The following is minor paper completed in partial fulfillment of the requirements for the course ST 7505 Use of Scripture and Theology taught by Dr. Kevin Vanhoozer at Trinity Evangelical Divinity School in Deerfield, IL in December, 2015. Please note that the focus of this paper (and the class) is not hermeneutics, but the use of scripture in making dogmatic and moral theological proposals.


  1. One’s use of scripture for dogmatic and moral theology must be in keeping with the nature (ontology) and purpose (teleology) of scripture itself.[1]
  1. One’s use of scripture for dogmatic and ethical theology must share the very aims of scripture itself (and, by extension, theology), lest it distort and subvert the very nature of theology. This means that a proper use of scripture—in line with the very equipping-aims of scripture itself—must be, for example:
    • Theological (directed towards knowledge of and relationship with God), answering, “How does this text enhance knowledge of God and foster appropriate relationship with God?”
    • Doxological (directed towards the worship of God), answering, “How does this text fuel the worship of God?”
    • Mathetesical (directed towards Christian living), answering, “How does this text form disciples (mathetes)?”

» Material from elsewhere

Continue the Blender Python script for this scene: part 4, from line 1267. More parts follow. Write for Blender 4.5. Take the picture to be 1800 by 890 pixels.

    • Ecclesiological (directed towards the life of the church), answering, “How does this text shape God’s people to realize its calling?”
    • Missiological (directed towards equipping for mission), answering, “How does this text equip God’s people for mission?”
  1. If one’s use of scripture to authorize theological proposals is actually going to authorize those proposals with the authority of scripture itself (a derivative authority), one’s use must be born out of the very claims—which, one must remember, are communicated in a variety of ways through a variety of discourse forms[2]—of scripture itself (the locus of authority). Consequently, one’s appropriation of scripture for dogmatic and moral theological proposals must be based on the purpose, intent, or underlying reasoning of Biblical content, not its accidental, attendant, or purely descriptive features.[3]